(Data excerpt)
....

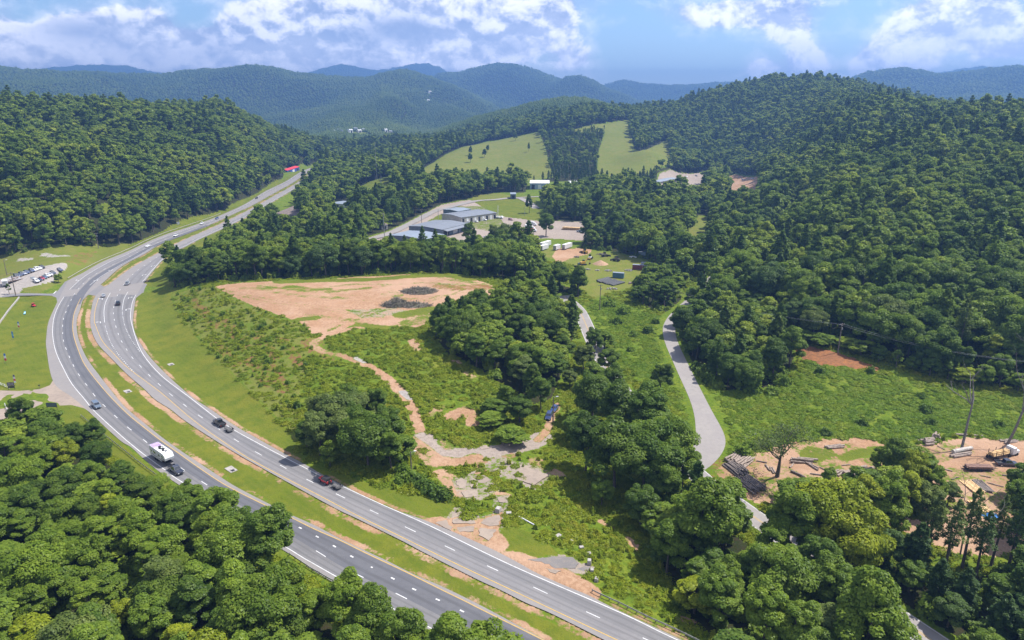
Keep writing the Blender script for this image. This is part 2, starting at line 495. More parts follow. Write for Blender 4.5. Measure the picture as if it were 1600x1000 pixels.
_near = R2 < 1300
_x, _y = GX[_near], GY[_near]
_d = np.minimum(poly_dist(_x, _y, LCO[::3]), poly_dist(_x, _y, RCO[::3]))
_in = in_poly(_x, _y, HW_POLY)
_d = np.where(_in, 0, _d)
_wt = 1 - smooth(_d, 1.0, 16.0)
_z = Z0[_near]
_z = _z * (1 - _wt) + _wt * 0.0
_pave = in_poly(_x, _y, LC_POLY) | in_poly(_x, _y, RC_POLY)
_med = _in & ~_pave
_z = np.where(_med, _z - 0.10 + (fbm(_x / 3, _y / 3, 2, 9) - .5) * .2, _z)
_z = np.where(_pave, -0.25, _z)
DROAD = {}
for k, L in MINOR_W.items():
    d, t = poly_dist(_x, _y, L[::2], True)
    hz = np.interp(t * 2, np.arange(len(L)), L[:, 2])
    hwid = MINOR[k][1] / 2
    wt = 1 - smooth(d, hwid + .5, hwid + 12)
    _z = _z * (1 - wt) + wt * hz
    _z = np.where(d < hwid - .6, _z - .25, _z)
    DROAD[k] = d
Z0[_near] = _z
TZ = Z0


def grid_at(arr, x, y):
    a = np.arctan2(x, y)
    r = np.log(np.maximum(np.hypot(x, y), RR[0] + .01))
    ia = np.clip(np.searchsorted(AZ, a) - 1, 0, len(AZ) - 2)
    ir = np.clip(np.searchsorted(LRR, r) - 1, 0, len(RR) - 2)
    fa = np.clip((a - AZ[ia]) / (AZ[ia + 1] - AZ[ia]), 0, 1)
    fr = np.clip((r - LRR[ir]) / (LRR[ir + 1] - LRR[ir]), 0, 1)
    return (arr[ia, ir] * (1 - fa) + arr[ia + 1, ir] * fa) * (1 - fr) + (arr[ia, ir + 1] * (1 - fa) + arr[ia + 1, ir + 1] * fa) * fr


def H(x, y):
    return float(grid_at(TZ, np.array([x], float), np.array([y], float))[0])


def G(u, v, lift=0.0):
    """the point of the ground seen at a photo pixel"""
    d = px_dir(u, v)
    a = math.atan2(d[0], d[1])
    te = d[2] / math.hypot(d[0], d[1])
    i = min(max(np.searchsorted(AZ, a) - 1, 0), len(AZ) - 2)
    f = min(max((a - AZ[i]) / (AZ[i + 1] - AZ[i]), 0), 1)
    col = TZ[i] * (1 - f) + TZ[i + 1] * f + lift
    ray = CAM_Z + RR * te
    below = np.nonzero(ray <= col)[0]
    if len(below) == 0:
        j = len(RR) - 1
        r = RR[j]
    else:
        j = max(below[0], 1)
        g0, g1 = ray[j - 1] - col[j - 1], ray[j] - col[j]
        r = RR[j - 1] + (RR[j] - RR[j - 1]) * (g0 / (g0 - g1 + 1e-9) if g0 > 0 else 0)
    x, y = r * math.sin(a), r * math.cos(a)
    return x, y, H(x, y)


def GP(pts):
    return np.array([G(u, v)[:2] for u, v in pts])
# ------------------------------------------------------------------ object helpers
def mesh_np(name, verts, faces, mats=(), smooth_f=False, mat_idx=None, attrs=None):
    """faces: (n,k) array, all faces with k corners"""
    me = bpy.data.meshes.new(name)
    verts = np.asarray(verts, np.float32)
    faces = np.asarray(faces, np.int32)
    n, k = faces.shape
    me.vertices.add(len(verts))
    me.vertices.foreach_set('co', verts.ravel())
    me.loops.add(n * k)
    me.loops.foreach_set('vertex_index', faces.ravel())
    me.polygons.add(n)
    me.polygons.foreach_set('loop_start', np.arange(0, n * k, k, dtype=np.int32))
    if mat_idx is not None:
        me.polygons.foreach_set('material_index', np.asarray(mat_idx, np.int32))
    if smooth_f:
        me.polygons.foreach_set('use_smooth', np.ones(n, bool))
    for m in mats:
        me.materials.append(m)
    for an, (ty, val) in (attrs or {}).items():
        at = me.attributes.new(an, ty, 'POINT')
        at.data.foreach_set('color' if ty == 'FLOAT_COLOR' else 'value', np.asarray(val, np.float32).ravel())
    me.update(calc_edges=True)
    return me


def link(name, me, parent=None, loc=(0, 0, 0), rot=(0, 0, 0)):
    o = bpy.data.objects.new(name, me)
    COL.objects.link(o)
    o.location = loc
    o.rotation_euler = rot
    if parent is not None:
        o.parent = parent
    return o


def tag(o, label=None, cat=None, group=None, kind=None):
    if label:
        o['label'] = label
    if cat:
        o['category'] = cat
    if group:
        o['group'] = group
    if kind:
        o['kind'] = kind
    return o


def thing(name, label, cat, loc, rz=0.0, group=None):
    o = bpy.data.objects.new(name, None)
    COL.objects.link(o)
    o.empty_display_size = .5
    o.location = loc
    o.rotation_euler = (0, 0, rz)
    return tag(o, label, cat, group)


def copy_thing(root, loc, rz, label, group=None, scale=1.0, color=None):
    r = root.copy()
    COL.objects.link(r)
    r.location = loc
    r.rotation_euler = (0, 0, rz)
    r.scale = (scale,) * 3 if not isinstance(scale, tuple) else scale
    r['label'] = label
    if group:
        r['group'] = group
    for ch in list(root.children):
        c = ch.copy()
        COL.objects.link(c)
        c.parent = r
        if color is not None and ch.get('_paint'):
            c.color = (*color, 1)
        for g in ch.children:
            d = g.copy()
            COL.objects.link(d)
            d.parent = c
    return r


# ------------------------------------------------------------------ materials
def mat(name):
    m = bpy.data.materials.new(name)
    m.use_nodes = True
    t = NT(m.node_tree)
    t.N.clear()
    out = t.n('ShaderNodeOutputMaterial')
    return m, t, out


def simple(name, col, rough=.7, metal=0.0, var=.25, scale=2.0, spec=.4, col2=None, coat=0.0):
    """plain surface with worn, uneven colour"""
    m, t, out = mat(name)
    b = t.n('ShaderNodeBsdfPrincipled')
    g = t.n('ShaderNodeTexCoord')
    nz = t.noise(g.outputs['Object'], scale, 4, .6)
    c2 = col2 or tuple(x * (1 - var) for x in col)
    c = t.mix(t.ramp(nz, .32, .68), col, c2)
    t.L.new(c, b.inputs['Base Color'])
    t.put(b.inputs['Roughness'], t.ramp(nz, .3, .7, rough, min(1, rough + .12)))
    b.inputs['Metallic'].default_value = metal
    b.inputs['Specular IOR Level'].default_value = spec
    b.inputs['Coat Weight'].default_value = coat
    t.L.new(b.outputs[0], out.inputs[0])
    return m


def paint_mat(name, rough=.3, spec=.5, coat=.6):
    """paint whose colour is the object's own colour"""
    m, t, out = mat(name)
    b = t.n('ShaderNodeBsdfPrincipled')
    oi = t.n('ShaderNodeObjectInfo')
    g = t.n('ShaderNodeTexCoord')
    nz = t.noise(g.outputs['Object'], 3.0, 4, .6)
    c = t.mix(t.ramp(nz, .4, .75, 0, .22), oi.outputs['Color'], (.25, .22, .18))
    t.L.new(c, b.inputs['Base Color'])
    b.inputs['Roughness'].default_value = rough
    b.inputs['Specular IOR Level'].default_value = spec
    b.inputs['Coat Weight'].default_value = coat
    b.inputs['Coat Roughness'].default_value = .08
    t.L.new(b.outputs[0], out.inputs[0])
    return m


# ------------------------------------------------------------------ the ground sheet
NA, NR = TZ.shape
ZONE = {k: np.zeros(TZ.shape, np.float32) for k in ('mow', 'dirt', 'gravel', 'hay', 'wood', 'clay', 'pale')}
_nm = R2 < 1700


def zone(key, pts, val=1.0, world=None):
    P = GP(pts) if world is None else world
    m = np.zeros(TZ.shape, bool)
    m[_nm] = in_poly(GX[_nm], GY[_nm], P)
    for k in ZONE:
        if k == key:
            ZONE[k][m] = val
        elif k != 'wood':
            ZONE[k][m] *= (1 - val)


def band(key, pts, width, val=1.0, world=None, rough=0.0):
    P = catmull(GP(pts), 5) if world is None else world
    sel = (GX > P[:, 0].min() - width - 4) & (GX < P[:, 0].max() + width + 4) & (GY > P[:, 1].min() - width - 4) & (GY < P[:, 1].max() + width + 4) & _nm
    d = poly_dist(GX[sel], GY[sel], P)
    wgt = 1 - smooth(d, width * .5 - .5, width * .5 + .7)
    if rough:
        wgt = np.clip(wgt * (1 - rough + rough * 2.4 * (fbm(GX[sel] / 9, GY[sel] / 9, 3, 51) - .18)), 0, 1)
    for k in ZONE:
        if k == key:
            ZONE[k][sel] = np.maximum(ZONE[k][sel], wgt * val)
        elif k != 'wood':
            ZONE[k][sel] *= (1 - wgt * val)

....

(What is required)
Pictures stay out. Repeat only the lines from the beginning of the data through the line that has "float), np.array([y], float))[0])".

(Written reply)
Keep writing the Blender script for this image. This is part 2, starting at line 495. More parts follow. Write for Blender 4.5. Measure the picture as if it were 1600x1000 pixels.
_near = R2 < 1300
_x, _y = GX[_near], GY[_near]
_d = np.minimum(poly_dist(_x, _y, LCO[::3]), poly_dist(_x, _y, RCO[::3]))
_in = in_poly(_x, _y, HW_POLY)
_d = np.where(_in, 0, _d)
_wt = 1 - smooth(_d, 1.0, 16.0)
_z = Z0[_near]
_z = _z * (1 - _wt) + _wt * 0.0
_pave = in_poly(_x, _y, LC_POLY) | in_poly(_x, _y, RC_POLY)
_med = _in & ~_pave
_z = np.where(_med, _z - 0.10 + (fbm(_x / 3, _y / 3, 2, 9) - .5) * .2, _z)
_z = np.where(_pave, -0.25, _z)
DROAD = {}
for k, L in MINOR_W.items():
    d, t = poly_dist(_x, _y, L[::2], True)
    hz = np.interp(t * 2, np.arange(len(L)), L[:, 2])
    hwid = MINOR[k][1] / 2
    wt = 1 - smooth(d, hwid + .5, hwid + 12)
    _z = _z * (1 - wt) + wt * hz
    _z = np.where(d < hwid - .6, _z - .25, _z)
    DROAD[k] = d
Z0[_near] = _z
TZ = Z0


def grid_at(arr, x, y):
    a = np.arctan2(x, y)
    r = np.log(np.maximum(np.hypot(x, y), RR[0] + .01))
    ia = np.clip(np.searchsorted(AZ, a) - 1, 0, len(AZ) - 2)
    ir = np.clip(np.searchsorted(LRR, r) - 1, 0, len(RR) - 2)
    fa = np.clip((a - AZ[ia]) / (AZ[ia + 1] - AZ[ia]), 0, 1)
    fr = np.clip((r - LRR[ir]) / (LRR[ir + 1] - LRR[ir]), 0, 1)
    return (arr[ia, ir] * (1 - fa) + arr[ia + 1, ir] * fa) * (1 - fr) + (arr[ia, ir + 1] * (1 - fa) + arr[ia + 1, ir + 1] * fa) * fr


def H(x, y):
    return float(grid_at(TZ, np.array([x], float), np.array([y], float))[0])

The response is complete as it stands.